Petro ha continuato: “La Guerra alla droga è una guerra ai contadini colombiani e una guerra ai poveri precari dei Paesi occidentali”. E ancora: “Non abbiamo bisogno di questa guerra; dobbiamo invece lottare per costruire una società pacifica che non sottragga significato ai cuori delle persone che, nella logica della società dominante, sono trattate come un popolazione in eccedenza”.
In questa casa, tutto è in rovina,
in rovina sono gli abbracci e la musica,
ogni mattina, il destino, le risate sono in rovina,
lacrime, silenzio, sogni.
Le finestre mostrano paesaggi distrutti,
carne e cenere sui volti delle persone,
le parole si combinano con la paura nelle loro bocche.
In questa casa siamo tutti sepolti vivi.
Carranza si è tolta la vita quando le fiamme dell’inferno stavano travolgendo la Colombia.

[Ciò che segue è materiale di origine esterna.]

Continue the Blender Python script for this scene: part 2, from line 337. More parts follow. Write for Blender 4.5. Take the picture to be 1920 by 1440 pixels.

L’accordo di pace nel 2016, il ciclo di proteste dal 2019 e ora l’elezione di Petro e Francia Márquez nel 2022 hanno cancellato la cenere dai volti dei popoli colombiani e gli hanno dato l’opportunità di provare a ricostruire la loro casa. La fine della Guerra alla droga, cioè della guerra ai contadini colombiani, non potrà che far progredire la fragile lotta della Colombia verso la pace e la democrazia.